Saturday, July 4, 2009

X y and z

Blah. Blah blah... blah blah blah.

Sorry just how I feel right now lol.

Anyways... We are finally catching up around here. Is a great feeling.

What's not a great feeling is the fact that now not only do we not have a computer but this thing is acting up more and more. Now its not letting me comment on blogs at all... because it won't let me put in my id to do so. I can't even click it over to anonymous. Ok, so its not on everyone's blogs. Some do it some don't... but if I'm not commenting that's why... until this thing decides I can do so again there's nothing that we can do about it. Aggrivating beyond belief it is.

Hubby = tons of over time this week = we will soon be back to where we were before the wedding = great news and huge relief.

Unfortunately 3/4ths of our bills were due this week lol. Gotta love it. Worse all our bill info is online so I'm still scrambling to figure out what's going on with it.

Please pray the desktop is fixed soon. Sounds like a silly request I know... but I am so nervous w/out having easy access to basically our whole lives.

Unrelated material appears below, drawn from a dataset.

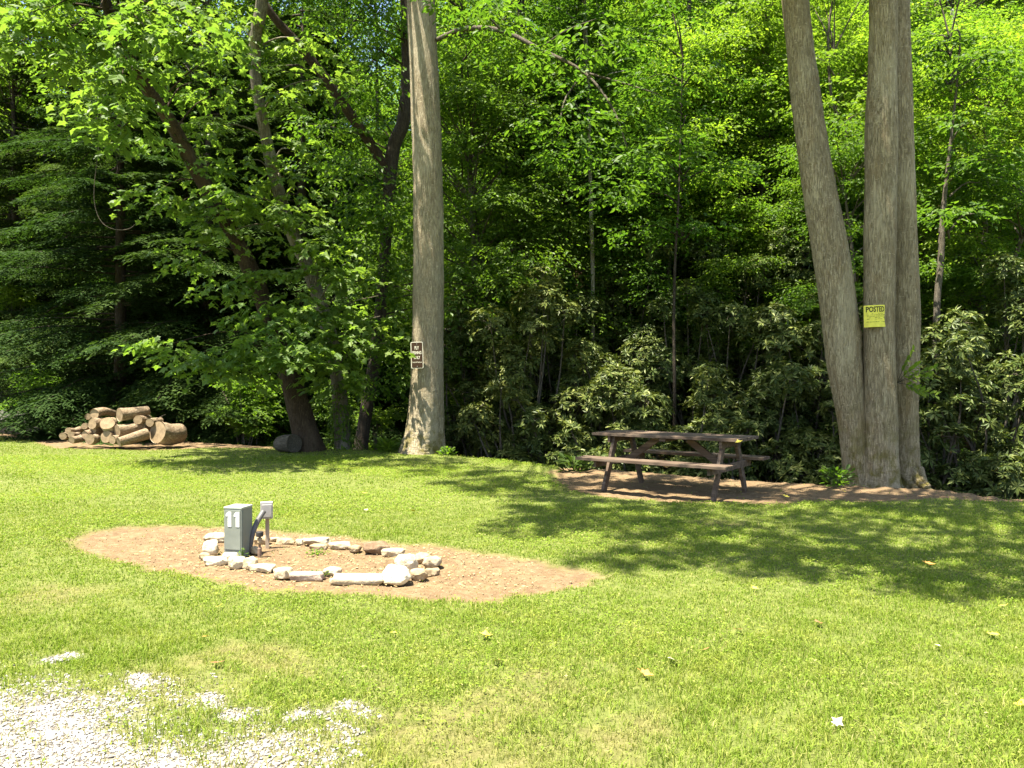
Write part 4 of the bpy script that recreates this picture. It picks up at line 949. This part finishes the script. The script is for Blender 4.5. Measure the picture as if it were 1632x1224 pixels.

Baby making in serious gear here. No really... If I get pg this month I would be due in April (around my bday lol) - later than I hoped... but my sister graduates in May. They live about 6 hours away... which I know could be worse... We could be on opposite ends of the state, or in diff states, or countries... but still. Not doable if heavily pg. So if I don't get that way this month we're going to be back to not trying for a few months and the stress over what if it happens anyway. I know its up to God either way, and if we end up having to miss it then we do... but she's my baby sister and I really want to be there. But yeah, we're down to the goofy, all but standing on my head, ttc stuff. No really I do have a line (at least now)... I'm not using egg whites, taking vit A (afraid of getting too much), buying fertility vitamins or safe lubes, standing on my head or standing under trees for birds to poo on my head. I am praying though and asking St. Gerard to pray for me as well... I pulled out my diva cup (or kept it out rather) and propping - sorry tmi there on both of those lol, and planning to get robitussin (plain) in a week or two... plus going back on my taking B6 starting today. Trying to add healthy fertility foods to diet as well. If its meant to happen it will, but I'm gonna try & help it along lol.

Yes I am laughing at myself over that last bit...

Is anyone else worried about the whole possible tax on energy? Seriously that will eat us... Part of me is sticking my head in the sand and not reading the news (easy to do for me right now lol) and part is scrambling to know and figure out what we'll do if it goes through.

A friend gave us a sling the other day... a Maya wrap I think (need to go look). Is one of the ones I was interested in at first but out of price range... She also gave us some wool diaper covers... one is so tiny! Cute...

Really thankful for that, but brings to mind some of the slings I have. 2 were given by a friend, really appreciated since my hotslings didn't fit right. Unfortunately they didn't either. Another friend got pg last year and showed interest so I said I'd send her one... but she never got back to me w/ the address and... well... hasn't gotten back with me period. I know her baby was born because it was in the paper... and I get that they're busy w/ new baby... So wasn't too worried that she didn't take calls or return them for awhile. But the last time I called her hubby answered, acted distant and said he'd give her my message and I still haven't heard. On top of that he joined facebook awhile back (note we were friends too) and refused my friend request. I have no clue what's going on w/ all of that. The last time we talked we had a really nice conversation.... I just don't get it. Sad.

Blah...

I should prob go clean the bathroom or something lol.

Ouch! Just moved... Have I mentioned that I tripped on my yoga mat yesterday? Wrenched my back and ankle... hit my knee and hand. Hand doesn't hurt anymore... and neither does my ankle really. The other two don't feel so good. Not cool. Silly baby dragging the thing everywhere lol.

1 comment:

  1. I am sorry about your friend. I am sorry about your blah mood. I am very happy to hear that you are well on your way ttc :-) praying for you on this end as well. I hope you had a good 4th.